Sometimes I feel uncertain writing posts for this blog. It’s so easy to get something wrong, break some bit of etiquette I’m not aware of, step on toes concerning a sensitive topic. I know that friends and peers whose families have adopted read this blog. They know so much more than me on a much more personal scale. I worry about hurting their feelings or getting something glaringly wrong and making it clear that I don’t know what I’m talking about!

I appreciated a comment in Becoming Home, by Jedd Medefind. He said,

Even a glimpse of all this complexity can be paralyzing. Like the risk adverse investor in Jesus’ parable of the talents, we may be tempted to bury what we have to offer and not get involved at all. But Jesus minced no words in condemning that approach. He called it “wicked and lazy.” Instead, God calls us to act despite the risks. Understanding that helping can hurt gives us much-needed caution and humility.
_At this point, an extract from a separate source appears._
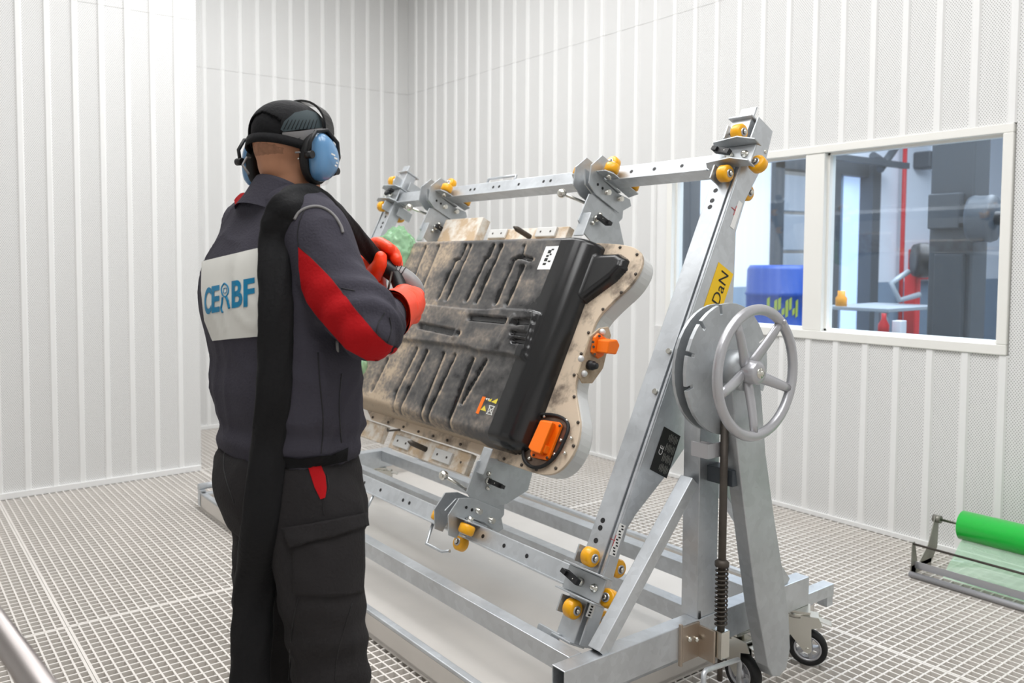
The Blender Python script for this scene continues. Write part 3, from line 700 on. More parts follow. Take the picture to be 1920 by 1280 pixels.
def hgt(a, y):
    u = max(0, 1-(y-BY0)/.105, 1-(BY1-y)/.11); v = max(0, 1-(.44-a)/.035, 1-(a+.435)/.05)
    if y < BY0+.16 and a < 0: v = max(v, min(1.2, 1-(a+.435)/.09)) if False else v
    r = math.hypot(u, v)
    # a larger radius at the lower near corner
    h = HB*(1-min(1, r)**2.4)**.62
    if r < .75:
        k = sm((.75-r)/.2); g = 0
        for line, w in GR:
            for q0, q1 in zip(line, line[1:]):
                d = segd((a, y), q0, q1)
                if d < w*1.8: g = max(g, sm((w*1.8-d)/(w*.7)))
        a1, a2 = pl(B1, y), pl(B2, y); fade = sm((y-2.27)/.02)
        band = sm((a1-a)/.006+.5)*sm((a-a2)/.012+.5)*fade
        rs = 0
        for line, w in RS:
            d = segd((a, y), line[0], line[1]); rs = max(rs, sm((w*1.5-d)/(w*.5)))
        h += k*(-.016*g*(1-rs)+.014*band+(.005*rs if a < a1 and a > a2 else 0))
        # edge bosses along the rim of the face
        return h, g*k
    if h < .045 and a > .1 and y < 2.3:
        ins = inpoly((a, y), PAN); d = pold((a, y), PAN)
        if ins: h = max(h, .034*(1-(1-min(1, d/.028))**2.2)**.6)
    return h, 0
def tub():
    na, ny = 176, 250; a0, a1, y0, y1 = -.436, .441, 2.02, BY1
    vs, fs, dirt_shade = [], [], []
    for i in range(na+1):
        for j in range(ny+1):
            a = a0+(a1-a0)*i/na; y = y0+(y1-y0)*j/ny; h, g = hgt(a, y)
            vs.append(L(a, y, h+.0005 if h > 0 else -.004)); 
            nz = noise.fractal(V((a*7, y*5, 1)), 1, 2, 5); n2 = noise.fractal(V((a*22, y*16, 4)), 1, 2, 4)
            d = .34+.8*sm((y-2.6)/.8)*.5+.30*nz+.13*n2-.32*g  # dust from noise; groove shade painted in as darker colour
            d += .34*hgt(a, min(y+.015, BY1))[1]*(1-g) if h > HB*.7 else 0  # lighter strip along one side of each groove, sets off the painted shade
            d -= .35*sm((2.34-y)/.1)
            d += .35*sm((-.33-a)/.1)*sm((y-2.35)/.2)
            if h < HB*.5 and y > 2.4: d += .7
            if y < 2.32: d *= .12
            dirt_shade.append(max(0, min(1, d)))
    for i in range(na):
        for j in range(ny):
            q = (i*(ny+1)+j, (i+1)*(ny+1)+j, (i+1)*(ny+1)+j+1, i*(ny+1)+j+1)
            if max((vs[k]-AX).dot(EN) for k in q) <= 0: continue
            fs.append(q)
    me = bpy.data.meshes.new('tub_cover'); me.from_pydata([tuple(v) for v in vs], [], fs)
    me.polygons.foreach_set('use_smooth', [True]*len(fs))
    at_ = me.attributes.new('dirt_shade', 'FLOAT', 'POINT'); at_.data.foreach_set('value', dirt_shade)
    me.update()
    if me.polygons[len(fs)//2].normal.dot(EN) < 0: me.flip_normals()
    return me
m = bpy.data.materials.new('dusty_black_cover'); m.use_nodes = True; nt = m.node_tree; b = nt.nodes['Principled BSDF']
at_ = nt.nodes.new('ShaderNodeAttribute'); at_.attribute_name = 'dirt_shade'
tc = nt.nodes.new('ShaderNodeTexCoord'); nz = nt.nodes.new('ShaderNodeTexNoise'); nz.inputs['Scale'].default_value = 60; nz.inputs['Detail'].default_value = 6
nt.links.new(tc.outputs['Object'], nz.inputs['Vector'])
ad = nt.nodes.new('ShaderNodeMath'); ad.operation = 'MULTIPLY'; a9 = nt.nodes.new('ShaderNodeMath'); a9.operation = 'MULTIPLY_ADD'; a9.inputs[1].default_value = 1.2; a9.inputs[2].default_value = .55; nt.links.new(nz.outputs['Fac'], a9.inputs[0]); nt.links.new(a9.outputs[0], ad.inputs[0]); nt.links.new(at_.outputs['Fac'], ad.inputs[1])
rp = nt.nodes.new('ShaderNodeValToRGB'); nt.links.new(ad.outputs[0], rp.inputs[0])
e = rp.color_ramp.elements; e[0].position = .18; e[0].color = (*srgb(30, 30, 31), 1); e[1].position = 1.15 if False else 1.0; e[1].color = (*srgb(176, 158, 136), 1)
q = rp.color_ramp.elements.new(.42); q.color = (*srgb(80, 78, 77), 1); q = rp.color_ramp.elements.new(.68); q.color = (*srgb(122, 114, 106), 1)
nt.links.new(rp.outputs[0], b.inputs['Base Color'])
r2 = nt.nodes.new('ShaderNodeMapRange'); r2.inputs['From Min'].default_value = .15; r2.inputs['From Max'].default_value = .6; r2.inputs['To Min'].default_value = .2; r2.inputs['To Max'].default_value = .72
nt.links.new(ad.outputs[0], r2.inputs['Value']); nt.links.new(r2.outputs[0], b.inputs['Roughness'])
M['cover'] = m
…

So we begin with learning, listening, planning, and only then, finally, action–always ready to recalibrate when we discover the mistakes we’ll inevitably make.

Just like every other area of life, we’re bound to goof up somewhere, somehow. It’s kind of like final exams in school. You study hard but you don’t understand everything. A lot of the complexity escapes you (or at least it escaped me…good for you if you understand all of it). You’ll probably get some of the questions wrong. But you don’t skip the test just because you’ll probably make a few mistakes. You prepare as best you can and, when it’s time to take the test, you do the best you can. Afterwords you look over what you got wrong, learn from it, and use it to do better next time.

I think that’s how we should approach the world of orphan care. Don’t avoid it just because you’ll probably get something wrong. If I goof up here, one of my lovely friends with more experience will probably send me an email pointing out the mistake. I’ll be embarrassed, but I’m sure they’ll be loving about it, and I’ll know better next time.

The bottom line is, don’t do nothing because you don’t understand it all and are bound to make mistakes. Learn what you can, do what you can, and fix what you’re doing wrong when you find out it’s not right.

Do you feel unqualified to help orphans? What mistakes are you afraid of making? How can you prepare and take action anyway?